--- Begin SUPPLIED DATA ---

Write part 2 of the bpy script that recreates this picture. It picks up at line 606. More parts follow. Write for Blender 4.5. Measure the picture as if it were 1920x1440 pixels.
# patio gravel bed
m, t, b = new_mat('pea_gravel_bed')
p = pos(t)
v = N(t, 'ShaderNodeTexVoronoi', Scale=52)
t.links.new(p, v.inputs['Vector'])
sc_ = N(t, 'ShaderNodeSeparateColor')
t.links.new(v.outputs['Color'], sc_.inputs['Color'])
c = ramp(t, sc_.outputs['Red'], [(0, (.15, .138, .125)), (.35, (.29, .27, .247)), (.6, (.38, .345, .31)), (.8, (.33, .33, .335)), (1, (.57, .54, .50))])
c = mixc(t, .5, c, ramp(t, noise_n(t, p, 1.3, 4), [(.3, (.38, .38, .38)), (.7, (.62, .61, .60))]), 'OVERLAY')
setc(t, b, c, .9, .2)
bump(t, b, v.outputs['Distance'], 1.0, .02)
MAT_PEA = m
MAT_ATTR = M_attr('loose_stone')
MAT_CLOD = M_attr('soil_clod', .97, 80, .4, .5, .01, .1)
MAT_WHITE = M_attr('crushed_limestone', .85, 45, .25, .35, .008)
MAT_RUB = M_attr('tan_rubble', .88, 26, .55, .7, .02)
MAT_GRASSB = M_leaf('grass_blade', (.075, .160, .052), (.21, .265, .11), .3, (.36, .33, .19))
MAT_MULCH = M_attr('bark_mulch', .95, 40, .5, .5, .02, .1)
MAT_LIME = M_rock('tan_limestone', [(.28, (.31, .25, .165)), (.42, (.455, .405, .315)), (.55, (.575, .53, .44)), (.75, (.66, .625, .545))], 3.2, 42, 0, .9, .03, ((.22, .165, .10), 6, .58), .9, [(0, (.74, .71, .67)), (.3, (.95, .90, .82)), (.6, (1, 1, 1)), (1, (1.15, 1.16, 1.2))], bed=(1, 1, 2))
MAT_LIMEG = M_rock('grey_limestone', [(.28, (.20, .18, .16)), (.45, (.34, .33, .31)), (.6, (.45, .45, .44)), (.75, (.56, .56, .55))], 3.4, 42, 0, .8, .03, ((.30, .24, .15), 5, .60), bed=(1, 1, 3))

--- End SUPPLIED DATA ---

GIVEN INSTRUCTION: Each line of the material must be restated exactly.

IN RESPONSE:
Write part 2 of the bpy script that recreates this picture. It picks up at line 606. More parts follow. Write for Blender 4.5. Measure the picture as if it were 1920x1440 pixels.
# patio gravel bed
m, t, b = new_mat('pea_gravel_bed')
p = pos(t)
v = N(t, 'ShaderNodeTexVoronoi', Scale=52)
t.links.new(p, v.inputs['Vector'])
sc_ = N(t, 'ShaderNodeSeparateColor')
t.links.new(v.outputs['Color'], sc_.inputs['Color'])
c = ramp(t, sc_.outputs['Red'], [(0, (.15, .138, .125)), (.35, (.29, .27, .247)), (.6, (.38, .345, .31)), (.8, (.33, .33, .335)), (1, (.57, .54, .50))])
c = mixc(t, .5, c, ramp(t, noise_n(t, p, 1.3, 4), [(.3, (.38, .38, .38)), (.7, (.62, .61, .60))]), 'OVERLAY')
setc(t, b, c, .9, .2)
bump(t, b, v.outputs['Distance'], 1.0, .02)
MAT_PEA = m
MAT_ATTR = M_attr('loose_stone')
MAT_CLOD = M_attr('soil_clod', .97, 80, .4, .5, .01, .1)
MAT_WHITE = M_attr('crushed_limestone', .85, 45, .25, .35, .008)
MAT_RUB = M_attr('tan_rubble', .88, 26, .55, .7, .02)
MAT_GRASSB = M_leaf('grass_blade', (.075, .160, .052), (.21, .265, .11), .3, (.36, .33, .19))
MAT_MULCH = M_attr('bark_mulch', .95, 40, .5, .5, .02, .1)
MAT_LIME = M_rock('tan_limestone', [(.28, (.31, .25, .165)), (.42, (.455, .405, .315)), (.55, (.575, .53, .44)), (.75, (.66, .625, .545))], 3.2, 42, 0, .9, .03, ((.22, .165, .10), 6, .58), .9, [(0, (.74, .71, .67)), (.3, (.95, .90, .82)), (.6, (1, 1, 1)), (1, (1.15, 1.16, 1.2))], bed=(1, 1, 2))
MAT_LIMEG = M_rock('grey_limestone', [(.28, (.20, .18, .16)), (.45, (.34, .33, .31)), (.6, (.45, .45, .44)), (.75, (.56, .56, .55))], 3.4, 42, 0, .8, .03, ((.30, .24, .15), 5, .60), bed=(1, 1, 3))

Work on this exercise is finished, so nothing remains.